Difficile manœuvre diplomatique chinoise.

Pékin qui affiche ses principes de non interférence est en réalité tiraillé entre les groupes rebelles (Armée indépendante de Kachin, l’armée WA – United Wa Army-, armée de Kokang) dont les liens historiques et économiques avec la Chine sont anciens (lire : Chine-Myanmar : le dilemme birman.) et, d’autre part, le gouvernement de Naypidaw où le pouvoir réel est resté aux mains de l’armée.

Compte tenu de la détermination des militaires birmans et de l’irrédentisme des rebelles, la marge de manœuvre chinoise est réduite et se limite pour l’heure à tenter, avec Aung Saung Suu Kyi, de jouer le rôle modérateur, non sans un certain succès. En 2016, Pékin a même réussi à persuader certains groupes rebelles de s’asseoir à la table des négociations.
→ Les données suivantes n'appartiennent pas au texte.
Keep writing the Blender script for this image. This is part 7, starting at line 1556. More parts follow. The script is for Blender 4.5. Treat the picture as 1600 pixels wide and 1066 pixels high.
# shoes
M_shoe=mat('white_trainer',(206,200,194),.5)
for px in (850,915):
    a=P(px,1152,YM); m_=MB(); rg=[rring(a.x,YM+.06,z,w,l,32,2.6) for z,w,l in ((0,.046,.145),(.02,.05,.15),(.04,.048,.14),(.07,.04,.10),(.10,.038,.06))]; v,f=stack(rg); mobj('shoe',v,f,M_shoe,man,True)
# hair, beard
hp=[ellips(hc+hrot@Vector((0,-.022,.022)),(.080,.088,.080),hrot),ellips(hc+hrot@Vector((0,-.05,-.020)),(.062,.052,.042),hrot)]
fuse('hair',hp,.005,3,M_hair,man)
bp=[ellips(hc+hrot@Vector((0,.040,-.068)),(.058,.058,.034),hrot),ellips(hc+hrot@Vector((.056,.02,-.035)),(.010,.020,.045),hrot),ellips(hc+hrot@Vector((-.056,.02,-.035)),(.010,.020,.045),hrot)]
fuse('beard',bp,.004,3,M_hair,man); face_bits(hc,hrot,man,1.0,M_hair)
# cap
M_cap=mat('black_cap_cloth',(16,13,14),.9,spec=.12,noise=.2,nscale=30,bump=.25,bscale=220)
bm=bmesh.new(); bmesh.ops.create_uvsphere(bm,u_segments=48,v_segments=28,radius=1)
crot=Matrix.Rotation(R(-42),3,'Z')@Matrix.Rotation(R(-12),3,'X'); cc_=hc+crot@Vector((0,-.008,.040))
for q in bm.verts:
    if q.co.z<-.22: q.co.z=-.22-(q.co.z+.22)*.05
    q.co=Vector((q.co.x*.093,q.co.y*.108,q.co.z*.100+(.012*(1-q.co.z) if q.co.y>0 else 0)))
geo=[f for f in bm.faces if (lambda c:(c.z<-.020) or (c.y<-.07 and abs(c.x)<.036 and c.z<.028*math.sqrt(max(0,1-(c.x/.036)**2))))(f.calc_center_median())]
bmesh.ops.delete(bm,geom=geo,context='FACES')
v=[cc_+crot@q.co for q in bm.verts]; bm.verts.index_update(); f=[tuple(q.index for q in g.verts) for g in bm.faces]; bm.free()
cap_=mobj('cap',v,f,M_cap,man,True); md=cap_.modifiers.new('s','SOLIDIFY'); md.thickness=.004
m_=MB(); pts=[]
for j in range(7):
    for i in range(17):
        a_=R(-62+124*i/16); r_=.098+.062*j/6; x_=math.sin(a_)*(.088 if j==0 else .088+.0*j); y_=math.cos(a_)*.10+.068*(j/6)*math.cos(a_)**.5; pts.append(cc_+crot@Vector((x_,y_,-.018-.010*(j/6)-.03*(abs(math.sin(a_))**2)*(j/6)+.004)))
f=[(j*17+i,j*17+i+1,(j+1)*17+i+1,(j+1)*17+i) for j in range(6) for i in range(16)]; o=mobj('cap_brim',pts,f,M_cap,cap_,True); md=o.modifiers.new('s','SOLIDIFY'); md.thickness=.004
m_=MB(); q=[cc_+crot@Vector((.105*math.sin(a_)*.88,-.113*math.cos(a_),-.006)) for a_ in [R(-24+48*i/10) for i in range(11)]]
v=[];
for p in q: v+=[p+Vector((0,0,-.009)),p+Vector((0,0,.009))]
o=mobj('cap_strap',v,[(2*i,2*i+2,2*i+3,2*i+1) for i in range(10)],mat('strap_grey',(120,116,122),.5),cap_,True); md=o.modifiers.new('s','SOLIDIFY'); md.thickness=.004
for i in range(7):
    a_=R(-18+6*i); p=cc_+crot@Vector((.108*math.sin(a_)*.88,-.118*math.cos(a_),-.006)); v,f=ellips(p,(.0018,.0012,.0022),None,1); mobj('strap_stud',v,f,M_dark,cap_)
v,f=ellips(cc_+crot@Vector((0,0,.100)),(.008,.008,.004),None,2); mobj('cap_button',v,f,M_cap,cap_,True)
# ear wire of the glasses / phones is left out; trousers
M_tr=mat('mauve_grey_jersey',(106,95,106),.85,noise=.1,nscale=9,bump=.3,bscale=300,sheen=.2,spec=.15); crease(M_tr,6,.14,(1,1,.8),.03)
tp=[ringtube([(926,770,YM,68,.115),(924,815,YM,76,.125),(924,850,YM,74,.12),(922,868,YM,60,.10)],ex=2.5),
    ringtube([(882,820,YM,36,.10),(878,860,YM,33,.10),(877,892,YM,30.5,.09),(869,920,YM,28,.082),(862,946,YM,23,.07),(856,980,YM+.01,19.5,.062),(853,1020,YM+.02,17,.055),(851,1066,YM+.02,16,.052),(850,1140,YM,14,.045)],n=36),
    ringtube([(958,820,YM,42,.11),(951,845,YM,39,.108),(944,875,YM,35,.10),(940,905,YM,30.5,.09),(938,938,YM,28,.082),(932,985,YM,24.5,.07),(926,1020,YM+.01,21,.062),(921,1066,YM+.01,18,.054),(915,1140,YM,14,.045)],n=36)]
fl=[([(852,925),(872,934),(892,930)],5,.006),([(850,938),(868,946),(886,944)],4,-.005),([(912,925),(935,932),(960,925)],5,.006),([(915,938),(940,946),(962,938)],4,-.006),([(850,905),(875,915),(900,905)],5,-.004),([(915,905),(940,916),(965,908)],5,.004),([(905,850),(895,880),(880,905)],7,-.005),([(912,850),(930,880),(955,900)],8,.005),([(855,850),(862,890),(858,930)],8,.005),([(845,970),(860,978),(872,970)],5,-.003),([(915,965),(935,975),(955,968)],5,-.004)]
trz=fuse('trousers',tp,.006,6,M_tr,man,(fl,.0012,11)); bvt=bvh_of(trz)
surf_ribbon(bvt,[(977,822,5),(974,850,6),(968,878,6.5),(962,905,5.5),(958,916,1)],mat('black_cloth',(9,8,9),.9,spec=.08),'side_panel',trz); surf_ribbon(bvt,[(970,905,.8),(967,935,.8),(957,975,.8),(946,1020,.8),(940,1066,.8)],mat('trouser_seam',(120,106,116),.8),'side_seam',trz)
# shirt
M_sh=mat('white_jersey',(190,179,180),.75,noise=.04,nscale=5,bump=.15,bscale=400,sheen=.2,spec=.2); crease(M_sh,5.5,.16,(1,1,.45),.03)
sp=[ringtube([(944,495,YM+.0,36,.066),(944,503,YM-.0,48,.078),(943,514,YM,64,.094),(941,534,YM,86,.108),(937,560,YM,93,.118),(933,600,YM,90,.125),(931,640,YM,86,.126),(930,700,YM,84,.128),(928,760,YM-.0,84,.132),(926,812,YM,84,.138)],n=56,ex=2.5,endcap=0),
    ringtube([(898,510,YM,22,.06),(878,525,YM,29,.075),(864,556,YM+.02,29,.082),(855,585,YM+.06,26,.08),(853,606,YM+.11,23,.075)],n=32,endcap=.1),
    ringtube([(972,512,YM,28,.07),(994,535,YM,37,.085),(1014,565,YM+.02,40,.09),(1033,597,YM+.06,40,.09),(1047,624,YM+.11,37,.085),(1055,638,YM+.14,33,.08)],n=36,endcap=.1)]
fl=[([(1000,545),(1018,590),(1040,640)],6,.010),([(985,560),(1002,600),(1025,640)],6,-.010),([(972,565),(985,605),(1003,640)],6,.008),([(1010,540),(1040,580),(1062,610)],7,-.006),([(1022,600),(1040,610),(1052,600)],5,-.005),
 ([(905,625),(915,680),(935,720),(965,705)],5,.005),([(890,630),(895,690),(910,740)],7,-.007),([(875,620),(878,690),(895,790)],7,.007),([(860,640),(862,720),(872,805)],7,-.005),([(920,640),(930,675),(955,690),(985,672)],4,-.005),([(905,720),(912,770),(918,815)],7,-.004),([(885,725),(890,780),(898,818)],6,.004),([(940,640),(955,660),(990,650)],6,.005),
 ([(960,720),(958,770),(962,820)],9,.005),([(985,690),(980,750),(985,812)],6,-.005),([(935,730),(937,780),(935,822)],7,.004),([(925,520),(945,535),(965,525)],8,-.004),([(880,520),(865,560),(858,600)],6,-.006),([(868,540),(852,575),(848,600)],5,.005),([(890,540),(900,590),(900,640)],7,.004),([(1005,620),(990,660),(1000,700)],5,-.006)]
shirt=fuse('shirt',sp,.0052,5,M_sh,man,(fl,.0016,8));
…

Pour autant, l’analyse chinoise de la situation ne se paye pas de mots. Elle reste pessimiste et ne prévoit aucune amélioration de la situation dans un futur proche, d’autant que nombre de groupes rebelles continuent à recevoir le soutien de groupes d’intérêts chinois le long de la frontière quand ce n’est pas directement des pouvoirs locaux chinois au Yunnan, étroitement connectés au commerce de bois et, derrière le rideau, aux trafics d’armes et de drogue.

Compte tenu de l’importance stratégique du Myanmar, principal débouché du sud-ouest chinois vers le golfe du Bengale et raccourci terrestre de l’acheminement des hydrocarbures évitant les détroits de Malacca, Pékin dont l’influence s’est récemment heurtée à des réactions de rejet populaire contre la trop forte emprise de ses projets, notamment miniers et hydroélectriques, s’efforcera de garder ouvertes toutes les options politiques et tous les canaux.

S’étant rapprochée de la « Dame de Rangoon », la diplomatie chinoise ménage aussi, sans surprise, tous ses contacts, non seulement avec les officiers de l’armée birmane, mais également, par le biais de ses canaux occultes au Yunnan, avec les rebelles, pour la plupart appartenant ou liés à la minorité ethnique chinoise.

Une crise de migrants chinoise.

Enfin, les troubles au nord-est du Myanmar, le long de la frontière chinoise, dans un pays où le nombre de minorités est considérable (les recensements en comptent 135), sont en train de créer en Chine un problème de migrants et un débat sur les réseaux sociaux. Récemment des internautes ont reproché au gouvernement de ne pas se mettre en mesure d’accueillir efficacement et dans la durée les réfugiés birmans.

En réponse, le Bureau Politique, utilisant le réseau de la nébuleuse Phoenix Media, basée à Hong Kong diffusant en Chinois et en Anglais à l’intention des auditeurs chinois dans le monde entier, a remis la question en perspective, se référant à l’accueil des migrants ethniques chinois ayant fui le Vietnam et quelques pays de l’Asie du Sud-est dans les années 50 et 70 et, dernièrement en 1979 (260 000 réfugiés) suite au conflit sino-vietnamien après l’invasion du Cambodge par Hanoi.

On notera cependant qu’il s’agissait toujours d’expatriés chinois, installés depuis plus ou moins longtemps dans les pays de l’ASEAN fuyant leur pays d’adoption à la suite de menées populaires antichinoises conséquences de la domination d’affaires exercée par la minorité chinoise.